_TASK TO CARRY OUT_
Copy each line of the data below exactly, leaving out pictures.

_SUPPLIED INFORMATION_
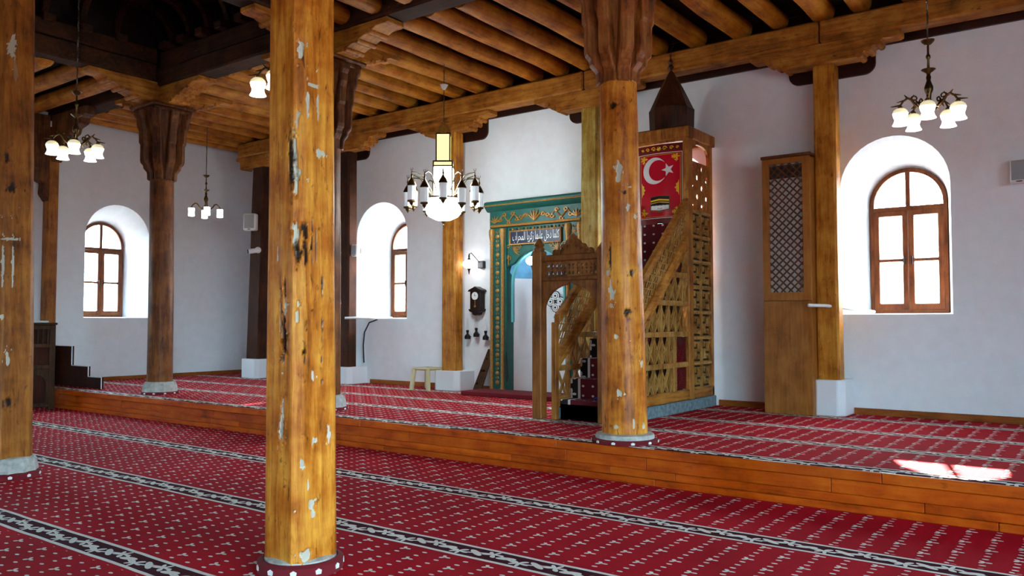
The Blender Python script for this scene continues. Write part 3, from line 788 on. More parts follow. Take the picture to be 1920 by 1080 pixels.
for xf, s in ((XRF, -1), (XLF, 1)):
    xa, xb = sorted((xf, xf + s*.07)); xm = (xa + xb)/2
    fn = lambda u, v, w: (xm + w, u, v)
    MB().prism([(8.5, zu(8.5) - .06), (8.5, zu(8.5) + .06), (10.36, zu(10.36) + .06), (10.36, zu(10.36) - .06)], fn, -.045, .045).build('handrail', M['minbary'], mn, bevel=.012)
    MB().prism([(8.5, zl(8.5) - .06), (8.5, zl(8.5) + .07), (10.36, zl(10.36) + .07), (10.36, zl(10.36) - .06)], fn, -.045, .045).build('lower_rail', M['minbary'], mn, bevel=.012)
    MB().prism([(8.5, zl(8.5) - .16), (8.5, zl(8.5) - .08), (10.36, zl(10.36) - .08), (10.36, zl(10.36) - .16)], fn, -.03, .03).build('lower_rail', M['minbary'], mn, bevel=.01)
    slantfret(xm, 'lattice')
    # posts, base, rails of the flank
    MB().box(xa - .005, xb + .005, YC, YC + .16, P + .14, 4.1).build('corner_post', M['minbar'], mn, bevel=.012)
    MB().box(xa, xb, YE - .08, YE, P + .14, 4.1).build('corner_post', M['minbar'], mn, bevel=.012)
    MB().box(xa - .02, xb + .02, 8.5, YE + .02, P, P + .15).build('base', M['bluestone'], mn, bevel=.01)
    MB().box(xa, xb, 8.5, YE, P + .155, P + .29).build('bottom_rail', M['minbary'], mn, bevel=.01)
    rails = [.98, 1.39, 1.80, 2.18]
    for z in rails:
        ys = max(8.5, 8.45 + (z + .12 - 1.08)/.845)
        if ys < YC - .1: MB().box(xa + .01, xb - .01, ys, YC, z - .035, z + .035).build('cross_rail', M['fret'], mn, bevel=.008)
    # woven slats in each opening
    zz = [P + .29] + rails + [2.55]
    ncol = 0
    for r_ in range(5):
        z0, z1 = zz[r_] + (.035 if r_ else 0), zz[r_+1] - .035
        y = 8.52
        while y < YC - .1:
            y1 = min(y + .21, YC)
            if (xf == XRF and r_ < 2 and y > 9.85) or (xf == XLF and y > 9.2): break
            top = min(z1, zl((y + y1)/2) - .16)
            if top - z0 > .12:
                tz = lambda yy: min(z1, zl(yy) - .15)
                m = MB()
                for k in range(1):
                    a = y + .006; b_ = y1 - .01
                    for (p, q, dx) in (((a, z0), (b_, z1), .010), ((b_, z0), (a, z1), -.010)):
                        f = 1.0
                        if q[1] > tz(q[0]): f = max(.12, (tz(q[0]) - p[1])/(q[1] - p[1]))
                        q2 = (p[0] + (q[0] - p[0])*f, p[1] + (q[1] - p[1])*f)
                        if max(q2[0], p[0]) <= y1 + .02: m.bar((xm + dx, p[0], p[1]), (xm + dx, q2[0], q2[1]), .018, .036, (1, 0, 0))
                tag(m.build('woven_slats', M['fret'], mn), None, kind='stuff')
                MB().box(xm - .02, xm + .02, y1 - .016, y1 + .008, z0, max(z0 + .1, min(z1, zl(y1) - .17))).build('mullion', M['fret'], mn)
            y = y1
    MB().box(xa, xb, 8.42, 8.5, P, zu(8.46)).build('stile', M['minbar'], mn, bevel=.01)
MB().prism([(8.56, P + .16), (YC, P + .16), (YC, 2.45), (8.56, .95)], FYZ(XRF - .11), 0, .01).build('stair_shade', M['fretback'], mn)  # dark sheet added to stand for the unlit space under the stairs
# red lattice hatch in the right flank
hd = MB().box(XRF - .05, XRF - .04, 9.93, 10.34, P + .30, 1.35).build('hatch', M['doorred'], mn)
m = MB()
for k in range(-6, 16):
    for s in (1, -1):
        a = 9.94 + k*.05; pts = []
        y0, z0 = a, P + .31
        L = .72; y1 = a + s*L; z1 = z0 + L
        # clip to the opening
        def clip(y, z): return 9.94 <= y <= 10.33 and P + .31 <= z <= 1.34
        seg = [(y0 + (y1 - y0)*i/24, z0 + (z1 - z0)*i/24) for i in range(25)]
        seg = [q for q in seg if clip(*q)]
        if len(seg) > 1: m.bar((XRF - .036, *seg[0]), (XRF - .036, *seg[-1]), .008, .012, (1, 0, 0))
tag(m.build('grating', M['maroon'], hd), None, kind='stuff')
MB().box(XRF - .06, XRF - .005, 9.88, 9.93, P + .29, 1.36).build('mullion', M['fret'], mn, bevel=.006)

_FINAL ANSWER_
The Blender Python script for this scene continues. Write part 3, from line 788 on. More parts follow. Take the picture to be 1920 by 1080 pixels.
for xf, s in ((XRF, -1), (XLF, 1)):
    xa, xb = sorted((xf, xf + s*.07)); xm = (xa + xb)/2
    fn = lambda u, v, w: (xm + w, u, v)
    MB().prism([(8.5, zu(8.5) - .06), (8.5, zu(8.5) + .06), (10.36, zu(10.36) + .06), (10.36, zu(10.36) - .06)], fn, -.045, .045).build('handrail', M['minbary'], mn, bevel=.012)
    MB().prism([(8.5, zl(8.5) - .06), (8.5, zl(8.5) + .07), (10.36, zl(10.36) + .07), (10.36, zl(10.36) - .06)], fn, -.045, .045).build('lower_rail', M['minbary'], mn, bevel=.012)
    MB().prism([(8.5, zl(8.5) - .16), (8.5, zl(8.5) - .08), (10.36, zl(10.36) - .08), (10.36, zl(10.36) - .16)], fn, -.03, .03).build('lower_rail', M['minbary'], mn, bevel=.01)
    slantfret(xm, 'lattice')
    # posts, base, rails of the flank
    MB().box(xa - .005, xb + .005, YC, YC + .16, P + .14, 4.1).build('corner_post', M['minbar'], mn, bevel=.012)
    MB().box(xa, xb, YE - .08, YE, P + .14, 4.1).build('corner_post', M['minbar'], mn, bevel=.012)
    MB().box(xa - .02, xb + .02, 8.5, YE + .02, P, P + .15).build('base', M['bluestone'], mn, bevel=.01)
    MB().box(xa, xb, 8.5, YE, P + .155, P + .29).build('bottom_rail', M['minbary'], mn, bevel=.01)
    rails = [.98, 1.39, 1.80, 2.18]
    for z in rails:
        ys = max(8.5, 8.45 + (z + .12 - 1.08)/.845)
        if ys < YC - .1: MB().box(xa + .01, xb - .01, ys, YC, z - .035, z + .035).build('cross_rail', M['fret'], mn, bevel=.008)
    # woven slats in each opening
    zz = [P + .29] + rails + [2.55]
    ncol = 0
    for r_ in range(5):
        z0, z1 = zz[r_] + (.035 if r_ else 0), zz[r_+1] - .035
        y = 8.52
        while y < YC - .1:
            y1 = min(y + .21, YC)
            if (xf == XRF and r_ < 2 and y > 9.85) or (xf == XLF and y > 9.2): break
            top = min(z1, zl((y + y1)/2) - .16)
            if top - z0 > .12:
                tz = lambda yy: min(z1, zl(yy) - .15)
                m = MB()
                for k in range(1):
                    a = y + .006; b_ = y1 - .01
                    for (p, q, dx) in (((a, z0), (b_, z1), .010), ((b_, z0), (a, z1), -.010)):
                        f = 1.0
                        if q[1] > tz(q[0]): f = max(.12, (tz(q[0]) - p[1])/(q[1] - p[1]))
                        q2 = (p[0] + (q[0] - p[0])*f, p[1] + (q[1] - p[1])*f)
                        if max(q2[0], p[0]) <= y1 + .02: m.bar((xm + dx, p[0], p[1]), (xm + dx, q2[0], q2[1]), .018, .036, (1, 0, 0))
                tag(m.build('woven_slats', M['fret'], mn), None, kind='stuff')
                MB().box(xm - .02, xm + .02, y1 - .016, y1 + .008, z0, max(z0 + .1, min(z1, zl(y1) - .17))).build('mullion', M['fret'], mn)
            y = y1
    MB().box(xa, xb, 8.42, 8.5, P, zu(8.46)).build('stile', M['minbar'], mn, bevel=.01)
MB().prism([(8.56, P + .16), (YC, P + .16), (YC, 2.45), (8.56, .95)], FYZ(XRF - .11), 0, .01).build('stair_shade', M['fretback'], mn)  # dark sheet added to stand for the unlit space under the stairs
# red lattice hatch in the right flank
hd = MB().box(XRF - .05, XRF - .04, 9.93, 10.34, P + .30, 1.35).build('hatch', M['doorred'], mn)
m = MB()
for k in range(-6, 16):
    for s in (1, -1):
        a = 9.94 + k*.05; pts = []
        y0, z0 = a, P + .31
        L = .72; y1 = a + s*L; z1 = z0 + L
        # clip to the opening
        def clip(y, z): return 9.94 <= y <= 10.33 and P + .31 <= z <= 1.34
        seg = [(y0 + (y1 - y0)*i/24, z0 + (z1 - z0)*i/24) for i in range(25)]
        seg = [q for q in seg if clip(*q)]
        if len(seg) > 1: m.bar((XRF - .036, *seg[0]), (XRF - .036, *seg[-1]), .008, .012, (1, 0, 0))
tag(m.build('grating', M['maroon'], hd), None, kind='stuff')
MB().box(XRF - .06, XRF - .005, 9.88, 9.93, P + .29, 1.36).build('mullion', M['fret'], mn, bevel=.006)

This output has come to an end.